Thirtieth Anniversary Issue on Progress and Priorities in Direct Support

With Dignity and Direction
Remembering John Good Smith

A man with an open mouth smile looking at the camera. He is sitting in a living room style chair with his left arm on the arm rest. He has short brown hair, combed from left to right. He is wearing a dark navy suit coat, white collared button down shirt with a tie. The tie has a small print of rectangles and waves, the colors are black, blue, white, and gray.

John Good Smith

John Good Smith, a disability advocate and research specialist at the University of Minnesota’s Institute on Community Integration for more than 30 years, died December 4, 2025, at age 66.

John brought both professional expertise and personal lived experience to his work. As a person who directed his own services, he often wrote about what it meant to hire, train, and rely on direct support professionals (DSPs).

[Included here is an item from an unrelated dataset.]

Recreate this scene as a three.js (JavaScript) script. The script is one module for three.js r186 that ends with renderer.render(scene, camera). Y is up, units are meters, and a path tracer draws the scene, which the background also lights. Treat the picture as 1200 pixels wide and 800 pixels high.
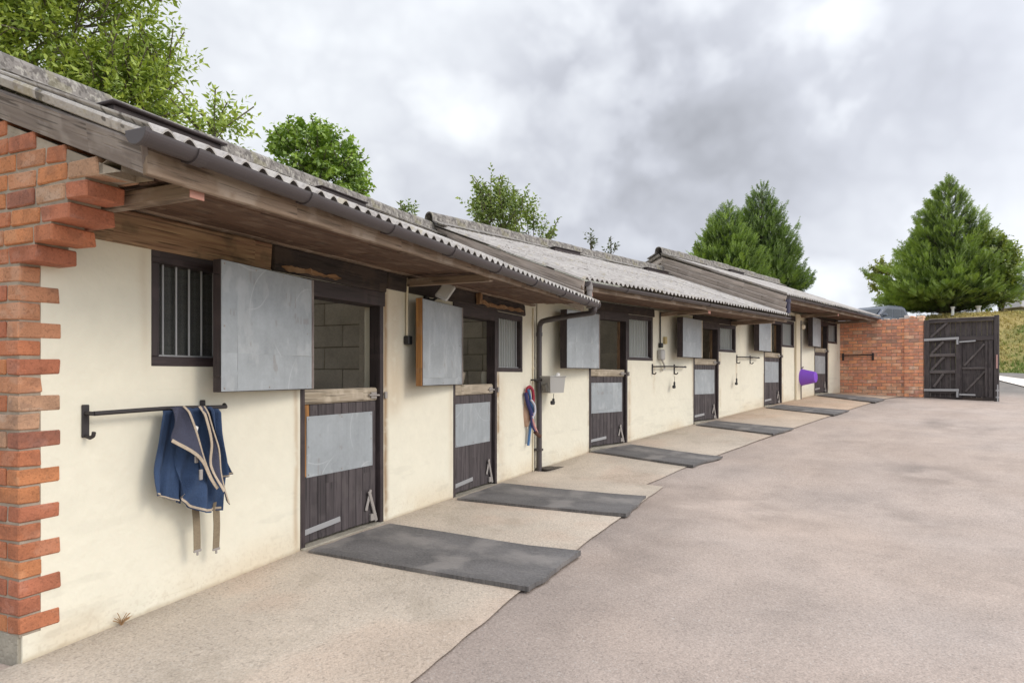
import * as THREE from 'three';
import { mergeGeometries } from 'three/addons/utils/BufferGeometryUtils.js';

// ---------------------------------------------------------------- camera, sky, sun, exposure
const scene = new THREE.Scene();
const CY = 1.28;
const camera = new THREE.PerspectiveCamera(53.13, 1.5, 0.05, 1500);
camera.position.set(0, CY, 0);
camera.lookAt(0, CY, -10);
camera.setViewOffset(1200, 800, 0, -40, 1200, 800);
camera.updateProjectionMatrix();

const renderer = new THREE.WebGLRenderer({ antialias: true });
renderer.toneMapping = THREE.LinearToneMapping;
renderer.toneMappingExposure = 1.56;
renderer.shadowMap.enabled = true;

const SUN_DIR = new THREE.Vector3(0.9, 0.70, 0.33).normalize();
const sun = new THREE.DirectionalLight(0xfff1de, 0.7);
sun.position.copy(SUN_DIR).multiplyScalar(60);
sun.castShadow = true;
sun.shadow.radius = 36;
sun.shadow.mapSize.set(4096, 4096);
Object.assign(sun.shadow.camera, { left: -40, right: 40, top: 40, bottom: -40, near: 1, far: 200 });
scene.add(sun, sun.target);

// ---------------------------------------------------------------- noise and random
function rng(seed) { let a = seed >>> 0; return () => { a = (a + 0x6d2b79f5) >>> 0; let t = Math.imul(a ^ (a >>> 15), 1 | a); t = (t + Math.imul(t ^ (t >>> 7), 61 | t)) ^ t; return ((t ^ (t >>> 14)) >>> 0) / 4294967296; }; }
const R = rng(7);
const rr = (a, b, f = R) => a + (b - a) * f();
const clamp = (x, a = 0, b = 1) => Math.min(b, Math.max(a, x));
const sm = (a, b, x) => { const t = clamp((x - a) / (b - a)); return t * t * (3 - 2 * t); };
const lerp = (a, b, t) => a + (b - a) * t;
function hash2(x, y, s) { let h = Math.imul(x, 374761393) + Math.imul(y, 668265263) + Math.imul(s, 1442695041); h = Math.imul(h ^ (h >>> 13), 1274126177); return ((h ^ (h >>> 16)) >>> 0) / 4294967296; }
function vnoise(x, y, s = 0, p = 0) {
  const xi = Math.floor(x), yi = Math.floor(y), fx = x - xi, fy = y - yi;
  const m = (v) => (p ? ((v % p) + p) % p : v);
  const u = fx * fx * (3 - 2 * fx), v = fy * fy * (3 - 2 * fy);
  const a = hash2(m(xi), m(yi), s), b = hash2(m(xi + 1), m(yi), s), c = hash2(m(xi), m(yi + 1), s), d = hash2(m(xi + 1), m(yi + 1), s);
  return a + (b - a) * u + (c - a) * v + (a - b - c + d) * u * v;
}
function fbm(x, y, o = 4, s = 0, p = 0) { let a = 0.5, t = 0, n = 0; for (let i = 0; i < o; i++) { t += a * vnoise(x, y, s + i * 17, p); n += a; a *= 0.5; x *= 2; y *= 2; if (p) p *= 2; } return t / n; }

// ---------------------------------------------------------------- sky: broken overcast, brighter overhead
{
  const W = 2048, H = 1024, data = new Float32Array(W * H * 4);
  const dirOf = (px, py) => new THREE.Vector3((px - 600) / 800, (440 - py) / 800, -1).normalize();
  const blobs = [[830, 70, 0.20, -0.20], [700, 190, 0.17, -0.20], [790, 250, 0.16, -0.12], [1090, 120, 0.15, -0.15], [925, 205, 0.10, -0.10], [640, 90, 0.14, -0.07], [1150, 60, 0.12, -0.07],
    [330, 60, 0.26, 0.03], [960, 30, 0.12, 0.04], [985, 320, 0.14, 0.09], [740, 275, 0.08, 0.06], [560, 40, 0.10, 0.04], [900, 160, 0.07, 0.05], [1010, 250, 0.10, 0.03]].map(([x, y, r, k]) => [dirOf(x, y), r, k]);
  for (let j = 0; j < H; j++) {
    const el = ((j + 0.5) / H - 0.5) * Math.PI, y = Math.sin(el), c = Math.cos(el);
    for (let i = 0; i < W; i++) {
      const az = ((i + 0.5) / W - 0.5) * 2 * Math.PI, x = c * Math.cos(az), z = c * Math.sin(az), k = 4 * (j * W + i);
      const yy = Math.max(y, 0.0), px = x * 2.9 + z * 0.5 + 11.3, pz = y * 3.1 + z * 1.2 + 14.7;
      const wx = fbm(px * 1.4, pz * 1.4, 3, 5) - 0.5, wz = fbm(px * 1.4 + 9, pz * 1.4, 3, 9) - 0.5;
      const n1 = fbm(px * 1.2 + wx * 0.5, pz * 1.2 + wz * 0.5, 6, 21) - 0.5, n2 = fbm(px * 3.0 + wx * 0.7, pz * 3.0 + wz * 0.7, 6, 43) - 0.5, n3 = fbm(px * 8 + wx * 0.8, pz * 8 + wz * 0.8, 4, 57) - 0.5;
      let d = n1 * 0.42 + (Math.abs(n2) * 2 - 0.20) * 0.30 + n2 * 0.16 + (Math.abs(n3) * 2 - 0.22) * 0.10;
      for (const [b, r, s] of blobs) { const a = 1 - (x * b.x + y * b.y + z * b.z); d += s * Math.exp(-a * 2 / (r * r)) * clamp(0.85 + 2.6 * n2 * Math.sign(-s) * -1 + 1.4 * n1, 0.55, 1.8); }
      const glow = Math.acos(clamp(x * SUN_DIR.x + y * SUN_DIR.y + z * SUN_DIR.z, -1, 1)) / 0.9;
      const base = 0.555 + 0.05 * sm(0.14, 0.0, yy) + 0.42 * sm(0.45, 0.95, yy) + 0.60 * Math.exp(-glow * glow);
      const L = Math.max(0.3, base * (1 + 0.95 * d));
      const g = clamp(0.5 - d * 1.8);           // grey of the thicker cloud: a little violet-blue
      const f = y < 0 ? 0.35 : 1;
      data[k] = L * f * lerp(0.97, 0.925, g); data[k + 1] = L * f * lerp(1.005, 0.965, g); data[k + 2] = L * f * lerp(1.03, 1.075, g); data[k + 3] = 1;
    }
  }
  const sky = new THREE.DataTexture(data, W, H, THREE.RGBAFormat, THREE.FloatType);
  sky.mapping = THREE.EquirectangularReflectionMapping; sky.magFilter = THREE.LinearFilter; sky.minFilter = THREE.LinearFilter; sky.needsUpdate = true;
  scene.background = sky; scene.environment = sky;
}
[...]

In his essays in Impact magazine, “They Work for Me” and “They Are Still Working for Me,” John described the everyday reality of recruiting staff, managing schedules, navigating turnover, and building relationships based on mutual respect. He was clear: DSPs didn’t “take care of” him — they worked with him, and for him, in support of a life he chose.

That perspective shaped his career. John focused on translating complex research and policy into clear, accessible information that helps people with intellectual and other developmental disabilities take greater control of their lives. He contributed to knowledge translation, program evaluation, self-determination research, and the development of tools and training that elevated the direct support workforce. He played a key role in initiatives, including the Region 10 Quality Assurance project in Minnesota, and helped build Self-Advocacy Online into a nationally recognized resource. John wrote for DSPs in Frontline Initiative about supporting people to access resources on Self-Advocacy Online. John also wrote in Frontline Initiative about Becoming a Self-Advocate, describing key points in his life when he spoke up and when others spoke up on his behalf.

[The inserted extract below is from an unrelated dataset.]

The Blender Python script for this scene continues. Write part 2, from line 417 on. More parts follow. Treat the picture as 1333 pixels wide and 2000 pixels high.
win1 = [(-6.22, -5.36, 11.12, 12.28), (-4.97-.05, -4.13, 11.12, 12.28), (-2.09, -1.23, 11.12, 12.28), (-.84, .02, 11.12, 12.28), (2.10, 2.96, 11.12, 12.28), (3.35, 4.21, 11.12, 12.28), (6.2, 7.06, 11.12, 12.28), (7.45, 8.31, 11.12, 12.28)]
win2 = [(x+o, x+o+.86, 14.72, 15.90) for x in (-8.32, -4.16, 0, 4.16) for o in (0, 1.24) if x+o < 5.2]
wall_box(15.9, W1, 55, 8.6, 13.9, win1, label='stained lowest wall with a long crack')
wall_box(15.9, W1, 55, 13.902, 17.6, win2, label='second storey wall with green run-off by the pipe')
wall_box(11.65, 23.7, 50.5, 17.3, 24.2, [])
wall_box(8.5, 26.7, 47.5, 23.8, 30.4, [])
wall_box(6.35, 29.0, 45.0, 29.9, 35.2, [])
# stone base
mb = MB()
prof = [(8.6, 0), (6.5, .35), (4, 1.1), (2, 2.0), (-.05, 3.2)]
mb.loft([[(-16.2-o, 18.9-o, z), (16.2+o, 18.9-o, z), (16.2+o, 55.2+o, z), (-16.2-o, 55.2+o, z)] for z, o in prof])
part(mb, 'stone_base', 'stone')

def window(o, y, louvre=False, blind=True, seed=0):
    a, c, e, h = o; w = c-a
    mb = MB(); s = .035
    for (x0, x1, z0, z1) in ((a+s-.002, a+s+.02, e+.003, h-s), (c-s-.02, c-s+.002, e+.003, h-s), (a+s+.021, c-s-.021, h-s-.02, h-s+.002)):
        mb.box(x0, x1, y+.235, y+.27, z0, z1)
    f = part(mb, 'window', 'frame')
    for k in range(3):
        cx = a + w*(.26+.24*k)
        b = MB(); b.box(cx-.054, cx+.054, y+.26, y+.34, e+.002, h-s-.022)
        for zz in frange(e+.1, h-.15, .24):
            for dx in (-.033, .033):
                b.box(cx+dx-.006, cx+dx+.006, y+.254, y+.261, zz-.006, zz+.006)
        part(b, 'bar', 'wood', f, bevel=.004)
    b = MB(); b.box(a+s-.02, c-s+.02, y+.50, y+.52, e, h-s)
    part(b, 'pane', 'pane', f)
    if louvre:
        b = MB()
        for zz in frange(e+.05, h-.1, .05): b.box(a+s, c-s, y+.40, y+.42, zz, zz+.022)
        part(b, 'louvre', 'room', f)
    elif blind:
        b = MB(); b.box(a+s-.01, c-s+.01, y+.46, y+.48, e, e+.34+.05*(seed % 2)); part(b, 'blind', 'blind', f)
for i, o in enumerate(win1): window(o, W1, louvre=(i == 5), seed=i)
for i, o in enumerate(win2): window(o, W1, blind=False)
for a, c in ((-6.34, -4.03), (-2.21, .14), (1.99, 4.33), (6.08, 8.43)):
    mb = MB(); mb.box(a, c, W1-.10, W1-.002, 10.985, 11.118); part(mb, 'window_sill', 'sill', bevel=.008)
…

Through his writing and mentoring, John challenged systems to recognize DSPs as skilled professionals and to respect the authority of people who direct their own supports. He believed quality services began with strong relationships, fair wages, good training, and the expectation that people with disabilities are the experts in their own lives.

“Self-determination was at the forefront of his career, and he lived as one of the most self-determined people I’ve ever known,” said ICI Director Amy Hewitt. “He lived as he chose to live, and through his mentoring of self-advocates, college students, scouts, community members, and colleagues, he taught others about the right that people with disabilities have to live self-determined lives.”

John’s lifelong commitment to disability rights was recognized with the Access Press Charlie Smith Award and the Rose and Jay Phillips Award. Before joining the University of Minnesota, he advanced community inclusion through his work with The Arc of Hennepin County (now The Arc Minnesota) and People First Minnesota.

“He was never one to seek any more support than he felt he truly needed,” said Charlie Lakin, former director of the Institute’s Research and Training Center on Community Living. “He was a wonderful model of independence, strength, self-determination, and commitment to others.”

John understood that rights only matter when people know about them – and have the support to use them. In his life and work, he helped move disability rights from paper to practice, and he strengthened both the people who rely on direct support and the workforce that stands beside them.